• Collected data
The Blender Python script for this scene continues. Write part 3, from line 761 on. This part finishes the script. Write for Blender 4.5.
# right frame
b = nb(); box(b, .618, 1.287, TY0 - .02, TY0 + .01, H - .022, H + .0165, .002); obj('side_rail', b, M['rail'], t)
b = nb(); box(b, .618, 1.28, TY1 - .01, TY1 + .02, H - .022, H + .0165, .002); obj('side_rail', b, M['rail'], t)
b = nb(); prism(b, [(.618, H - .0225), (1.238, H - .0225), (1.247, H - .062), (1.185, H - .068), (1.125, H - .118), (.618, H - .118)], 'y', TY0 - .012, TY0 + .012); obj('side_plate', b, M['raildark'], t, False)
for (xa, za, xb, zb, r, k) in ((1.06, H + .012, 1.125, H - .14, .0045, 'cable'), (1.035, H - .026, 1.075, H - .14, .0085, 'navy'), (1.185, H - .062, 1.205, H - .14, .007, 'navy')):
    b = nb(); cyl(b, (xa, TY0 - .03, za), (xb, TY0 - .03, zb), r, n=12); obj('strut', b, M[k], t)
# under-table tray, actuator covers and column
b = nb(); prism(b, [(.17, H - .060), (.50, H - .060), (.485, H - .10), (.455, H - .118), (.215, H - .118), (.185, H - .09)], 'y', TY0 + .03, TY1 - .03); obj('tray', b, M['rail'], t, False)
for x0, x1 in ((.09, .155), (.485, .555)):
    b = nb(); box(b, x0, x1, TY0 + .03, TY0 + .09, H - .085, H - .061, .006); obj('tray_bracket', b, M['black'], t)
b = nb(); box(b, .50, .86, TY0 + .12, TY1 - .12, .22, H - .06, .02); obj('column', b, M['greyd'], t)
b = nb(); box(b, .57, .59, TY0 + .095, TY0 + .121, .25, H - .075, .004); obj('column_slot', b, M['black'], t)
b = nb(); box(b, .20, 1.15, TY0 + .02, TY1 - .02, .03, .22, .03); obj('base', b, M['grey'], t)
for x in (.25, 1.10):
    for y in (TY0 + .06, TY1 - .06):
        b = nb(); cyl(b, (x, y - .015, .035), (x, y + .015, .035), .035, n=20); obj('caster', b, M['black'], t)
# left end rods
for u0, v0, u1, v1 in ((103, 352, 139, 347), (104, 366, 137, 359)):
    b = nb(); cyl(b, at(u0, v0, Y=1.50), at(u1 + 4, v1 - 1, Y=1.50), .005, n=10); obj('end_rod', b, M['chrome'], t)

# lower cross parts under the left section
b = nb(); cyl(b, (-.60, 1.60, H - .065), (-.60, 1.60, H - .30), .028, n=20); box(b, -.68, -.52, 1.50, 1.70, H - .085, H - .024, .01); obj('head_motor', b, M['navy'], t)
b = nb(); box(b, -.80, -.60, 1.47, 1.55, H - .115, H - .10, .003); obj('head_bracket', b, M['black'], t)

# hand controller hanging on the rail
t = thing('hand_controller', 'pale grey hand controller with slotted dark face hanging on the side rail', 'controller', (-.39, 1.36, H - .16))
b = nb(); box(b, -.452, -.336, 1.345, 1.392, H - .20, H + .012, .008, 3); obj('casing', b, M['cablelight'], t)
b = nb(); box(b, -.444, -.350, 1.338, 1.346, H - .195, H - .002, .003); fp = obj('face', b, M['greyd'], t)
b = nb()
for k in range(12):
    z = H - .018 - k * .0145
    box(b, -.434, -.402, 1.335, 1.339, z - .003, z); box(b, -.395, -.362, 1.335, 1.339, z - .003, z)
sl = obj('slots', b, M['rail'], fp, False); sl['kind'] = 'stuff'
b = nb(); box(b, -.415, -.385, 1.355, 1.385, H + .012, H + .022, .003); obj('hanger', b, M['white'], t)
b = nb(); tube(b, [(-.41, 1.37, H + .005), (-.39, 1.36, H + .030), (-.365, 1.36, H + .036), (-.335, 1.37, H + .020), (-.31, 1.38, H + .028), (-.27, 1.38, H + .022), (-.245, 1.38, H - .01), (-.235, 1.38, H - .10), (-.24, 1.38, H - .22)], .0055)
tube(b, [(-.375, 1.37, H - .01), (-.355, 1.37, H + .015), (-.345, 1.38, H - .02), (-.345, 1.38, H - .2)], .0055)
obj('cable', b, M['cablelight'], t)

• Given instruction
Verbatim output is expected for the lines from the start of the data to the line in which "b = nb(); box(b, -.80, -.60, 1.47, 1.55, H" appears, both included.

• Reply
The Blender Python script for this scene continues. Write part 3, from line 761 on. This part finishes the script. Write for Blender 4.5.
# right frame
b = nb(); box(b, .618, 1.287, TY0 - .02, TY0 + .01, H - .022, H + .0165, .002); obj('side_rail', b, M['rail'], t)
b = nb(); box(b, .618, 1.28, TY1 - .01, TY1 + .02, H - .022, H + .0165, .002); obj('side_rail', b, M['rail'], t)
b = nb(); prism(b, [(.618, H - .0225), (1.238, H - .0225), (1.247, H - .062), (1.185, H - .068), (1.125, H - .118), (.618, H - .118)], 'y', TY0 - .012, TY0 + .012); obj('side_plate', b, M['raildark'], t, False)
for (xa, za, xb, zb, r, k) in ((1.06, H + .012, 1.125, H - .14, .0045, 'cable'), (1.035, H - .026, 1.075, H - .14, .0085, 'navy'), (1.185, H - .062, 1.205, H - .14, .007, 'navy')):
    b = nb(); cyl(b, (xa, TY0 - .03, za), (xb, TY0 - .03, zb), r, n=12); obj('strut', b, M[k], t)
# under-table tray, actuator covers and column
b = nb(); prism(b, [(.17, H - .060), (.50, H - .060), (.485, H - .10), (.455, H - .118), (.215, H - .118), (.185, H - .09)], 'y', TY0 + .03, TY1 - .03); obj('tray', b, M['rail'], t, False)
for x0, x1 in ((.09, .155), (.485, .555)):
    b = nb(); box(b, x0, x1, TY0 + .03, TY0 + .09, H - .085, H - .061, .006); obj('tray_bracket', b, M['black'], t)
b = nb(); box(b, .50, .86, TY0 + .12, TY1 - .12, .22, H - .06, .02); obj('column', b, M['greyd'], t)
b = nb(); box(b, .57, .59, TY0 + .095, TY0 + .121, .25, H - .075, .004); obj('column_slot', b, M['black'], t)
b = nb(); box(b, .20, 1.15, TY0 + .02, TY1 - .02, .03, .22, .03); obj('base', b, M['grey'], t)
for x in (.25, 1.10):
    for y in (TY0 + .06, TY1 - .06):
        b = nb(); cyl(b, (x, y - .015, .035), (x, y + .015, .035), .035, n=20); obj('caster', b, M['black'], t)
# left end rods
for u0, v0, u1, v1 in ((103, 352, 139, 347), (104, 366, 137, 359)):
    b = nb(); cyl(b, at(u0, v0, Y=1.50), at(u1 + 4, v1 - 1, Y=1.50), .005, n=10); obj('end_rod', b, M['chrome'], t)

# lower cross parts under the left section
b = nb(); cyl(b, (-.60, 1.60, H - .065), (-.60, 1.60, H - .30), .028, n=20); box(b, -.68, -.52, 1.50, 1.70, H - .085, H - .024, .01); obj('head_motor', b, M['navy'], t)
b = nb(); box(b, -.80, -.60, 1.47, 1.55, H - .115, H - .10, .003); obj('head_bracket', b, M['black'], t)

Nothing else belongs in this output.